Still, the mayor cautioned, the city should take care not to cut other programs aimed at equity and helping the less fortunate in order to pay for the new school.

She was, however, the only councilor to urge such caution. All other city councilors on Monday expressed wholehearted support for fully funding the new school — even as they warned their constituents that it might be difficult to pay for.

The only way the city can raise the money is to raise local taxes.

In Charlottesville, school infrastructure projects fall under the city’s Capital Improvement Program. That fund is responsible for the construction of, and any improvements made to, all the buildings owned by the city and the school system.

In most circumstances, the city brings money to that fund through real estate taxes. The cost of the Buford rebuild to taxpayers would be at least an additional five cents per $100 of assessed value — possibly more, officials Monday night said.

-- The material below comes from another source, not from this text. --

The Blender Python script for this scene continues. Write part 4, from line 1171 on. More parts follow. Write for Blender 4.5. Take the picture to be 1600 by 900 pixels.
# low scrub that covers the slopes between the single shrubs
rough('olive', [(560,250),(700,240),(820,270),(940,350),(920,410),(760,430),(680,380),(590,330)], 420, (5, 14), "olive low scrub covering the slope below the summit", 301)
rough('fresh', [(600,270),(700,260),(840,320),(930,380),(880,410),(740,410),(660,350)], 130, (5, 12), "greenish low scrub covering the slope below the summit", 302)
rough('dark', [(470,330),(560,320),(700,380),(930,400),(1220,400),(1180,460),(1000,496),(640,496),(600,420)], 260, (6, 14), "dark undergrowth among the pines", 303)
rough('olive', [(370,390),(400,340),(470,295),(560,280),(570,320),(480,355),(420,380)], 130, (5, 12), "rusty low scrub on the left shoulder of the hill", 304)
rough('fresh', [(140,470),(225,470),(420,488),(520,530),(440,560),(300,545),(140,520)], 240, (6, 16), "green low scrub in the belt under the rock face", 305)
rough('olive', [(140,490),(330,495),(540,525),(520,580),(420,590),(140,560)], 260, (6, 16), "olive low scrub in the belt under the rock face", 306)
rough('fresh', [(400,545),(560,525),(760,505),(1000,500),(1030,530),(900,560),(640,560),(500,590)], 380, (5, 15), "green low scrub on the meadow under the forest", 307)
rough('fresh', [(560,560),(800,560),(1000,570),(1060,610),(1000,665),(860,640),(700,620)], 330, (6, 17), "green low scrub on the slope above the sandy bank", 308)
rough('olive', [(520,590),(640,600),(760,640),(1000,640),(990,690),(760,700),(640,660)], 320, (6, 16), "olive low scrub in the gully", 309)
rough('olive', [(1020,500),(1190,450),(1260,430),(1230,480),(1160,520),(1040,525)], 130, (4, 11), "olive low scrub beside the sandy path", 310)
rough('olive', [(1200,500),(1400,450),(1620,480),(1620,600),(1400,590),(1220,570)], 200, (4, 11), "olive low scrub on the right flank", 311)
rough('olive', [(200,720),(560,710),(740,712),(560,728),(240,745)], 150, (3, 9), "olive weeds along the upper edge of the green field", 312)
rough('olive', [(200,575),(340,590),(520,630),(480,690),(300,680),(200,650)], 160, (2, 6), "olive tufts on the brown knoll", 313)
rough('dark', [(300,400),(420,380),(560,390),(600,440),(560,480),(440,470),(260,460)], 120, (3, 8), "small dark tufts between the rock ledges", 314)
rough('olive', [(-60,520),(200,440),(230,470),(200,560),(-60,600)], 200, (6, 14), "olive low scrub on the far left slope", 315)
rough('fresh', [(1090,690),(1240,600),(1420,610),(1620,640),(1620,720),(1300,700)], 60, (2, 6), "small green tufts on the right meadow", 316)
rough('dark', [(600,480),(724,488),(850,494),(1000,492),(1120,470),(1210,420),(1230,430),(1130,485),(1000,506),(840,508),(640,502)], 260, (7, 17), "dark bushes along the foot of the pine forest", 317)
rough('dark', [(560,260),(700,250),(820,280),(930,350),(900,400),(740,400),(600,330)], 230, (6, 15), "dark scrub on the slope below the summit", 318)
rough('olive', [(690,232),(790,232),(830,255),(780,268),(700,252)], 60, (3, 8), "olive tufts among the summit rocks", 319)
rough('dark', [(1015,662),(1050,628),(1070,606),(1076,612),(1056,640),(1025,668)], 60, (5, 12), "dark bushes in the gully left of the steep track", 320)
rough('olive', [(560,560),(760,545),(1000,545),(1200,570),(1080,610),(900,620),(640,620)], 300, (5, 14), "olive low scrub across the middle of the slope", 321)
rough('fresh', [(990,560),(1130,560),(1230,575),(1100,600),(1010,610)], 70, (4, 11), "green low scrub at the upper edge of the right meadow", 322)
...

“I just really want people to understand what that means to their personal budgets,” Vice Mayor Sena Magill said. “It’s important that people understand that, because it’s not a small amount.”

The city’s current real estate tax rate is $ per $100 of assessed value. The school reconfiguration increase would put a new tax rate at — at least — $1 per $100.

Councilors said they were prepared to raise real estate taxes if they need to, but they hope to raise the money another way.

The city plans to ask Virginia’s General Assembly in January to allow it to levy an additional 1% local sales tax, which would be used exclusively for school system infrastructure projects.

If the General Assembly allows it, Charlottesville will vote on whether to impose the tax in next year’s general election.

“That would be such a huge, positive game changer and make it so much easier for us to figure out how to put everything together and make it work in our budget,” Councilor Payne said. “It is just so important for the community to add their voice to try and make that sales tax increase in the General Assembly possible.”